Aftermath and Casualties
Main article: German and Allied aircraft losses during Unternehmen BodenplatteThe operation achieved tactical surprise, but it was undone by poor execution and low pilot skill (owing to poor training). The operation failed to achieve its aim and that failure was very costly to German air power. Some of the units of the RAF, RCAF and USAAF on the receiving end of Bodenplatte had been badly hit, others not so badly, but most had sustained some hurt. The Germans, however, launched Bodenplatte under a set of conditions, such as poor planning and low pilot skill, which clearly indicated any advantage gained would be outweighed by possible losses. Bodenplatte weakened the Jagdwaffe past any hope of rebuilding. General der Jagdflieger Adolf Galland said, "We sacrificed our last substance".
The Luftwaffe lost 143 pilots killed and missing, while 70 were captured and 21 wounded including three Geschwaderkommodore, five Gruppenkommandeure, and 14 Staffelkapitäne—the largest single-day loss for the Luftwaffe. Many of the formation leaders lost were experienced veterans, which placed even more pressure on those who were left. Thus, Bodenplatte was a very short-term success but a long-term failure; Allied losses were soon made up. Lost Luftwaffe aircraft and pilots were irreplaceable. German historian Gerhard Weinberg wrote that it left the Germans "weaker than ever and incapable of mounting any major attack again".

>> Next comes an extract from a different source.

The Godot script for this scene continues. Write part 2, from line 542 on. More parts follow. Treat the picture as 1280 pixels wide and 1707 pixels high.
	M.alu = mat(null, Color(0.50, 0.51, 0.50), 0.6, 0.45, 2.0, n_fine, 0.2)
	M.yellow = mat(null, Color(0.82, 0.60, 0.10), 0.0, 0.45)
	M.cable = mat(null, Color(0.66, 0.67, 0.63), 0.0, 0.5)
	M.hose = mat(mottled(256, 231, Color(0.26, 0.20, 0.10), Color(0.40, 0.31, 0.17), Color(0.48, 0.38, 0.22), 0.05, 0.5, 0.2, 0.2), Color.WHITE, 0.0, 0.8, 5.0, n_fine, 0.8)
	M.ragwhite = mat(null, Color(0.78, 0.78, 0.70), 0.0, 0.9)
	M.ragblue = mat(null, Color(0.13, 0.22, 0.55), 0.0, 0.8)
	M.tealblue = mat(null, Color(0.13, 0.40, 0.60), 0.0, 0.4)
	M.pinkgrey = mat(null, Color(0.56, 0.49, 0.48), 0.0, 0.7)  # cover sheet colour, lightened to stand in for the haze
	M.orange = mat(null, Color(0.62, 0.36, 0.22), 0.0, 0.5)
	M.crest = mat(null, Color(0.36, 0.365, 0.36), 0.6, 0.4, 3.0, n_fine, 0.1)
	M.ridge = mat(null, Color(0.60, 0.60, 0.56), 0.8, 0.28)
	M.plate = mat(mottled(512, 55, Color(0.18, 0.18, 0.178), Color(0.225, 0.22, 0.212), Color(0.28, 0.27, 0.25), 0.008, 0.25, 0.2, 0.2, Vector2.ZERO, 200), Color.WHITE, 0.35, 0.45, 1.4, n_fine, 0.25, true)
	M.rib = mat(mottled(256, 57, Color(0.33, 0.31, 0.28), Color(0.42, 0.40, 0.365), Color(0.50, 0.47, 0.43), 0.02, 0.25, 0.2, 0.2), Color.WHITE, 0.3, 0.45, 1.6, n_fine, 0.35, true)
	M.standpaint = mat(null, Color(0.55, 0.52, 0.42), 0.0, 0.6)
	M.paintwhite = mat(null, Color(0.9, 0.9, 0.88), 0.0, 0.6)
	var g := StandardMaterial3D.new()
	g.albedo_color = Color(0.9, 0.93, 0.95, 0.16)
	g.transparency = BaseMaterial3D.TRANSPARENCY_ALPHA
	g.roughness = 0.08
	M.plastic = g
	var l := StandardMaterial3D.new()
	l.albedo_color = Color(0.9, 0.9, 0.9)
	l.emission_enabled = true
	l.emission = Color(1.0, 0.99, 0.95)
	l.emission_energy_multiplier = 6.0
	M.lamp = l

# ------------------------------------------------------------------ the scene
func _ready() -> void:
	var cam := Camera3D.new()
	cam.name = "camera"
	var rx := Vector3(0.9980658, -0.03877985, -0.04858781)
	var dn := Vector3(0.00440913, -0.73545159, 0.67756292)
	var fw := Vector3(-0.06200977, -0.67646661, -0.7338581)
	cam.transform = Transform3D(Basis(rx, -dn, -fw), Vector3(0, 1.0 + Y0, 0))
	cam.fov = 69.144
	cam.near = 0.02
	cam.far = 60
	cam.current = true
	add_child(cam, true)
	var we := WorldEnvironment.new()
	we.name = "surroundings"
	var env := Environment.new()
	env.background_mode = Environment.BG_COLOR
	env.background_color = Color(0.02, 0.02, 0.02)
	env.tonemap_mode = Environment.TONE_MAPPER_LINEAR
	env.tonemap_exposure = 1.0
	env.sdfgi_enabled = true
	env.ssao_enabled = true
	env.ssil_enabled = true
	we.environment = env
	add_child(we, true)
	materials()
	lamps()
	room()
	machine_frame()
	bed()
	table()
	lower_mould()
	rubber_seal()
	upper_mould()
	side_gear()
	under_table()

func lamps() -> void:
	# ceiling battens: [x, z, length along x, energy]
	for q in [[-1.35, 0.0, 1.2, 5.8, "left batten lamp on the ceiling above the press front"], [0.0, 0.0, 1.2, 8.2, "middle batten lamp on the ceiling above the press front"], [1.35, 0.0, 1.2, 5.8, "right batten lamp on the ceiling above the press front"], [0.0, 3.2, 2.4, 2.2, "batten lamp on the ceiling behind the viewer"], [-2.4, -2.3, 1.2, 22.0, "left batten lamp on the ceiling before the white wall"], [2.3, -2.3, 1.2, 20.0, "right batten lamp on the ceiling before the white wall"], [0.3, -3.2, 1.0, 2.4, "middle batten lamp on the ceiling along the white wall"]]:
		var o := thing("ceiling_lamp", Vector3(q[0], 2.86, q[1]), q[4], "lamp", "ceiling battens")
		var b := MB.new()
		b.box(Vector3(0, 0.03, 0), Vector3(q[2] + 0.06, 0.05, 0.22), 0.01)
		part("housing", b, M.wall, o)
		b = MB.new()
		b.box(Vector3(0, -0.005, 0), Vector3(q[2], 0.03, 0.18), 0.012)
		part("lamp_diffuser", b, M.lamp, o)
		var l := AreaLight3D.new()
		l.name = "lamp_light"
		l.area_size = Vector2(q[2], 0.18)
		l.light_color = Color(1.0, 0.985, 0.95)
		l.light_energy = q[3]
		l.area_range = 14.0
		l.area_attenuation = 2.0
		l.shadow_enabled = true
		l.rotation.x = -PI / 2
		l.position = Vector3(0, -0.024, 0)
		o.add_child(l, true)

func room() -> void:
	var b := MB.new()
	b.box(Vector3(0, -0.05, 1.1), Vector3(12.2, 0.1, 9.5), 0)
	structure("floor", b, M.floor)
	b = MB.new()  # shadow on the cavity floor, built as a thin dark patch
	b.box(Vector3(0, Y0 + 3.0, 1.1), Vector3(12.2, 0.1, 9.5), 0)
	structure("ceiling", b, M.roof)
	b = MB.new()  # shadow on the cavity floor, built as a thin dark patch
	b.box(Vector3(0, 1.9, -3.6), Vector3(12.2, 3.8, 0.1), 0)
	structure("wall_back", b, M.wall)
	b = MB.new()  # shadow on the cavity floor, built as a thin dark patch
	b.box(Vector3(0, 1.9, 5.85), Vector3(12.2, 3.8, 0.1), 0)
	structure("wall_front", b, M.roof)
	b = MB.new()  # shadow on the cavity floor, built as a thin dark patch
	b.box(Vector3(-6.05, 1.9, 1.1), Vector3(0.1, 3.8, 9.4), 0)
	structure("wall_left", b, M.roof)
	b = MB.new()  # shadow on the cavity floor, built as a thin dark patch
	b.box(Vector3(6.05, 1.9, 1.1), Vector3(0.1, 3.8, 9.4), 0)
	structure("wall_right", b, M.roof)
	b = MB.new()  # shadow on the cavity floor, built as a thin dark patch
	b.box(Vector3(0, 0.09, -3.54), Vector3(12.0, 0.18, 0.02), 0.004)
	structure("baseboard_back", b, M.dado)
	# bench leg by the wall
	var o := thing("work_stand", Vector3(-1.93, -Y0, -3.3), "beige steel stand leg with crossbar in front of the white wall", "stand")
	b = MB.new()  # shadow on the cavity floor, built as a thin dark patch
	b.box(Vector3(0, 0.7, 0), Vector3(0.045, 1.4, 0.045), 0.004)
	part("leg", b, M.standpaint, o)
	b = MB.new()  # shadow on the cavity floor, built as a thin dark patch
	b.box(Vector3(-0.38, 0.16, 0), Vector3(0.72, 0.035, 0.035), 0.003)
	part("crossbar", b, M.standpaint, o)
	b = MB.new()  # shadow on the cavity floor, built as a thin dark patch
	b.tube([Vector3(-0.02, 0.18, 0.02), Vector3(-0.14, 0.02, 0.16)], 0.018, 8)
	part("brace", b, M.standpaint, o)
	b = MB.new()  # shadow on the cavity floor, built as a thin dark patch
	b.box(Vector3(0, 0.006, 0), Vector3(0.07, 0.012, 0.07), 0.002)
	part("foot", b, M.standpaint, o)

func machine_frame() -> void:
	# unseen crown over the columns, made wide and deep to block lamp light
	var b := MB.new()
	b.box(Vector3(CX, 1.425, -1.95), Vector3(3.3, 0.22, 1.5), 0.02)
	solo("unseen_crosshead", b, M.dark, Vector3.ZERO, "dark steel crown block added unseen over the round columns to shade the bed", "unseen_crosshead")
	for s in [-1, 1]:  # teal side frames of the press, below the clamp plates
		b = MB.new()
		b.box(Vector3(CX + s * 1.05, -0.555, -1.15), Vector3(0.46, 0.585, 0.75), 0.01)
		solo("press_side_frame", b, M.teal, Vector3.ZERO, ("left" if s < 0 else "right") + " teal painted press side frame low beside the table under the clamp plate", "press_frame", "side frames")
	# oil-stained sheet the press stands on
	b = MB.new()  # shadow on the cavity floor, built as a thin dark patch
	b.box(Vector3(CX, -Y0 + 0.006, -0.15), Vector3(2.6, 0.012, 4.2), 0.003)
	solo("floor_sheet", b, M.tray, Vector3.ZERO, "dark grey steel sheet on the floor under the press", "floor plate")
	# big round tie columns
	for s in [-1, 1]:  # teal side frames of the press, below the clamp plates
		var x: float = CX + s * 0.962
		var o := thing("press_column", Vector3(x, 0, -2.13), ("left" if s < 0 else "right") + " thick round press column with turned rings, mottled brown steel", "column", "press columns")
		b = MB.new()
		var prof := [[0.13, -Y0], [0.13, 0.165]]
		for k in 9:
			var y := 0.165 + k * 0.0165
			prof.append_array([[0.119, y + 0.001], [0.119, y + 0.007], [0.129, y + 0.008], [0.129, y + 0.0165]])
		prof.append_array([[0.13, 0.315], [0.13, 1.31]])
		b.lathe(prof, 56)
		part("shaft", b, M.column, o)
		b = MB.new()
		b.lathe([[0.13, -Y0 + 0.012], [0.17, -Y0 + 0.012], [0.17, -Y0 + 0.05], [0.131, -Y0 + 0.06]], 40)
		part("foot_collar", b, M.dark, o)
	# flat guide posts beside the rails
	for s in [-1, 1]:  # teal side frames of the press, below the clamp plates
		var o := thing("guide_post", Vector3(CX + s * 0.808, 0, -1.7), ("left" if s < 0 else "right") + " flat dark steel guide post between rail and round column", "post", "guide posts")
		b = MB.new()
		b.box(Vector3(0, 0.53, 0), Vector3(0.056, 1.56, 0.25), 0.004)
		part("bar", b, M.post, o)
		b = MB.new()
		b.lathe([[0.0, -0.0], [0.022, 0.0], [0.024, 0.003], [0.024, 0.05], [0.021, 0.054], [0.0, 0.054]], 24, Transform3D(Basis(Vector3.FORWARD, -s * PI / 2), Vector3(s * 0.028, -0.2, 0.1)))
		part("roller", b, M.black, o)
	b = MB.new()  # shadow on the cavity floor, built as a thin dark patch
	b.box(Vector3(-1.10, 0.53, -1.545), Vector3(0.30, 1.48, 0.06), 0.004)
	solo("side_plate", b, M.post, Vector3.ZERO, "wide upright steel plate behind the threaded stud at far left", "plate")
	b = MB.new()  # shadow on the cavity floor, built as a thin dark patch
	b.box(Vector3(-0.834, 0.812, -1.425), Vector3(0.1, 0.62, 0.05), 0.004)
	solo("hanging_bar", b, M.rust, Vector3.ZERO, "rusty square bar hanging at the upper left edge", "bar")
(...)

In the remaining 17 weeks of war, the Jagdwaffe struggled to recover from the 1 January operation enough to remain an effective force. In strategic terms, German historian Werner Girbig wrote, "Operation Bodenplatte amounted to a total defeat". The exhausted German units were no longer able to mount an effective defence of German air space during Operation Plunder and Operation Varsity, the Allied crossing of the Rhine River, or the overall Western Allied invasion of Germany. Subsequent operations were insignificant as a whole, and could not challenge Allied air supremacy. The only service in the Luftwaffe capable of profitable sorties was the night fighter force. In the last six weeks of the war, the Luftwaffe was to lose another 200 pilots killed. Werner Girbig wrote, "it was not until the autumn of 1944 that the German fighter forces set foot down the sacrificial path; and it was the controversial Operation Bodenplatte that dealt this force a mortal blow and sealed its fate. What happened from then on was no more than a dying flicker".